Marie, modèle d’humilité, nous conduit à Dieu
La Vierge Marie a pu faire un tel parcours parce qu’elle a été soutenue par la grâce de Dieu. Elle le reconnaît bien volontiers en disant à sa cousine «que tous les âges la diront bienheureuse». Mais si cela a été possible, c’est parce qu’elle a toujours vécue en « humble servante ». Humble, parce que servante ! L’humilité est le lieu par excellence de la sainteté de Marie. Chacun le sait, servir une fois, tout le monde sait le faire. Mais servir sans cesse suppose une vraie pauvreté du cœur. Et l’écrin que Dieu a choisi pour la venue de son Fils au milieu de nous est le cœur d’une humble servante.

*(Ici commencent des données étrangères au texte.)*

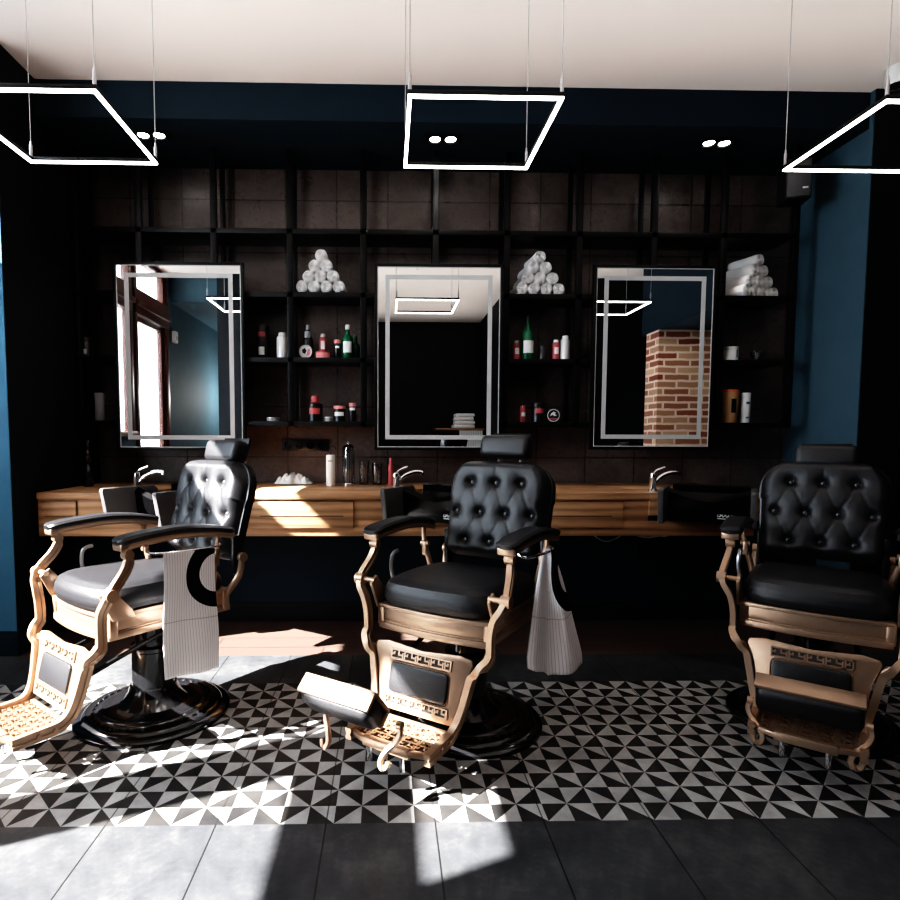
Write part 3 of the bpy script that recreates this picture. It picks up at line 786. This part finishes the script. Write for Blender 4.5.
# ------------------------------------------------------------------ LED mirrors
def make_mirror(w, h):
    r = thing('led_mirror', '', 'mirror')
    b = MB(); t_ = .018
    b.span(-w / 2 - t_, -w / 2, 0, .03, -t_, h + t_, .002); b.span(w / 2, w / 2 + t_, 0, .03, -t_, h + t_, .002); b.span(-w / 2, w / 2, 0, .03, -t_, 0, .002); b.span(-w / 2, w / 2, 0, .03, h, h + t_, .002)
    b.span(-w / 2, w / 2, .012, .03, 0, h); b.build('frame', 'black_metal', r)
    MB().span(-w / 2, w / 2, .004, .011, 0, h).build('mirror_glass', 'mirror', r)
    b = MB(); o_, k = .047, .026
    b.span(-w / 2 + o_, w / 2 - o_, .0028, .006, o_, o_ + k); b.span(-w / 2 + o_, w / 2 - o_, .0028, .006, h - o_ - k, h - o_)
    b.span(-w / 2 + o_, -w / 2 + o_ + k, .0028, .006, o_ + k, h - o_ - k); b.span(w / 2 - o_ - k, w / 2 - o_, .0028, .006, o_ + k, h - o_ - k)
    b.build('led_strip', 'frost', r)
    b = MB(); k = .005
    b.span(-w / 2, w / 2, .0025, .006, 0, k); b.span(-w / 2, w / 2, .0025, .006, h - k, h); b.span(-w / 2, -w / 2 + k, .0025, .006, k, h - k); b.span(w / 2 - k, w / 2, .0025, .006, k, h - k)
    b.build('polished_edge', 'frost', r)
    return r
ml = ['tall LED-edged mirror reflecting a red-brown street door', 'tall LED-edged mirror reflecting the pale ceiling and a folded towel stack', 'tall LED-edged mirror reflecting an old brick pier']
for i, (x0, x1, z0, z1) in enumerate(((-1.592, -.866, 1.04, 2.108), (-.062, .668, 1.045, 2.11), (1.244, 1.950, 1.052, 2.115))):
    o = make_mirror(x1 - x0, z1 - z0); o.location = ((x0 + x1) / 2, 3.545, z0); tag(o, ml[i], 'mirror', 'LED mirrors over the counter')

# ------------------------------------------------------------------ pendant frames
def make_pendant():
    r = thing('pendant_light', '', 'pendant light'); S = .2495
    b = MB()
    for a, c, d_, e in ((-S, S, -S, -S + .015), (-S, S, S - .015, S), (-S, -S + .015, -S + .015, S - .015), (S - .015, S, -S + .015, S - .015)): b.span(a, c, d_, e, .006, .020, .001)
    b.build('frame', 'black_metal', r)
    b = MB(); i_ = .002
    for a, c, d_, e in ((-S + i_, S - i_, -S + i_, -S + .0135), (-S + i_, S - i_, S - .0135, S - i_), (-S + i_, -S + .0135, -S + .0135, S - .0135), (S - .0135, S - i_, -S + .0135, S - .0135)): b.span(a, c, d_, e, -.001, .007)
    b.build('led_diffuser', 'led', r)
    for sx in (-1, 1):
        for sy in (-1, 1):
            p = (sx * (S - .0075), sy * (S - .0075))
            c = MB(); c.cyl((*p, .06), (*p, CE - 2.176), .0018, 6); co = c.build('cable', 'cable', r)
            c = MB(); c.cyl((*p, .018), (*p, .066), .006, 10); c.cyl((*p, .066), (*p, .080), .0035, 8); c.build('cable_grip', 'steel', co)
    return r
pl = ['square black LED pendant hanging at the left, partly out of frame', 'square black LED pendant hanging before the middle mirror', 'square black LED pendant hanging at the right by the ceiling spotlight']
pend = make_pendant()
for i, (x, y) in enumerate(((-1.158, 2.177), (.310, 2.177), (1.835, 2.164))):
    o = pend if i == 0 else copy_tree(pend); o.location = (x, y, 2.176); tag(o, pl[i], 'pendant light', 'square LED pendant lights')

# ------------------------------------------------------------------ soffit downlights
def make_down():
    r = thing('twin_downlight', '', 'downlight')
    b = MB(); b.span(-.105, .105, -.052, .052, -.006, .0, .002); b.build('trim_plate', 'black_plastic', r)
    for sx in (-1, 1):
        c = MB(); c.lathe([(.040, -.012), (.040, -.006), (.032, -.0065)], (sx * .044, 0, 0), 24, None, False); ro = c.build('lamp_ring', 'black_metal', r)
        c = MB(); c.lathe([(.030, -.008), (.030, -.0062)], (sx * .044, 0, 0), 20); c.build('lamp', 'lamp', ro)
    return r
dl = ['twin ceiling downlight seen behind the left pendant', 'twin ceiling downlight seen through the middle pendant', 'twin ceiling downlight above the brick-reflecting mirror']
dn = make_down()
for i, x in enumerate((-1.323, .309, 1.873)):
    o = dn if i == 0 else copy_tree(dn); o.location = (x, 3.435, ZS - .0005); tag(o, dl[i], 'downlight', 'twin downlights in the soffit')
for x in (-1.323, .309, 1.873):
    ld = bpy.data.lights.new('downlight_beam', 'SPOT'); ld.energy = 14; ld.spot_size = math.radians(80); ld.spot_blend = .8; ld.shadow_soft_size = .03; ld.color = (1, .95, .9)
    lo = bpy.data.objects.new('downlight_beam', ld); COL.objects.link(lo); lo.location = (x, 3.435, ZS - .03)

# ceiling spotlight and wall speaker
r = thing('ceiling_spotlight', 'white cylindrical ceiling spotlight with a black centre, at the top right corner', 'spotlight', (2.585, 3.06, CE - .085))
b = MB(); b.lathe([(.048, 0), (.052, .006), (.052, .085)], n=36); b.build('housing', 'white_plastic', r)
b = MB(); b.lathe([(.042, -.002), (.039, .002), (.02, .0025)], n=28); b.lathe([(.018, -.006), (.018, .002)], n=16); b.build('lamp_face', 'black_plastic', r)
r = thing('wall_speaker', 'black box loudspeaker with a small white badge, hung in the right corner', 'loudspeaker', (2.355, 3.47, 2.47), math.radians(-14))
b = MB(); b.span(-.068, .068, -.07, .07, 0, .23, .008); b.build('cabinet', 'black_plastic', r)
MB().span(-.060, .060, -.075, -.066, .012, .218, .004).build('grille', 'speaker_grille', r) if False else MB().span(-.060, .060, -.075, -.066, .012, .218, .004).build('grille', 'black_lightened', r)
MB().span(.018, .046, -.078, -.072, .052, .062, .001).build('badge', 'white_plastic', r)
b = MB(); b.cyl((0, 0, .225), (0, 0, ZS - 2.47 - .004), .012); b.lathe([(.03, ZS - 2.47 - .008), (.03, ZS - 2.47)], n=16); b.build('bracket', 'black_metal', r)

# ------------------------------------------------------------------ rolled towels
def make_roll(L=.225, R=.0385, seed=0):
    rnd = random.Random(seed); b = MB(); ph = [rnd.uniform(0, 6) for _ in range(4)]
    n = 40
    def rad(a, y): return R * (1 + .035 * math.sin(2 * a + ph[0]) + .02 * math.sin(5 * a + ph[1] + y * 20) + .02 * math.sin(y * 30 + ph[2]))
    # tail overlap step along the outside
    ta = rnd.uniform(0, 6.28)
    def outer(u, v):
        a = 2 * PI * u; y = v * L; e = .007; rr = rad(a, y)
        if v < .04 or v > .96: rr -= .004
        rr += .0035 * (1 - ((a - ta) % (2 * PI)) / (2 * PI))
        return (rr * math.cos(a), y, rr * math.sin(a))
    b.grid(outer, n, 16, True)
    # spiral end faces
    for y0, s in ((0, -1), (L, 1)):
        def end(u, v):
            a = 2 * PI * u; rr = rad(a, y0) * v * .985
            turn = (v * 3.4 + s * a / (2 * PI)) % 1.0
            dep = .018 * abs(2 * turn - 1) ** 2 - .004
            if v > .95: dep = 0
            return (rr * math.cos(a), y0 + s * (.004 - dep * 1.0 + .0), rr * math.sin(a))
        b.grid(end, n, 40, True)
    me = b.build('rolled_towel', 'towel', autosmooth=False)
    return me
protos = [make_roll(seed=i) for i in range(4)]
used = [False] * 4
ordn = ['first', 'second', 'third', 'fourth']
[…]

C’est un modèle accessible à tous, et révolutionnaire à la fois. Il nous provoque à relire notre vie et à considérer chacune de nos activités sous l’angle du service. Même la responsabilité d’une entreprise, d’une administration, d’une équipe ou d’une famille peut être abordée sous l’angle du service !
Pour conclure, je voudrais rappeler une expression de Saint Louis-Marie Grignon de Montfort qui m’a toujours éclairé : «Marie n’est pas un détour pour rejoindre le Christ, elle est un raccourci».
Mgr Bruno Feillet, évêque auxiliaire du diocèse de Reims.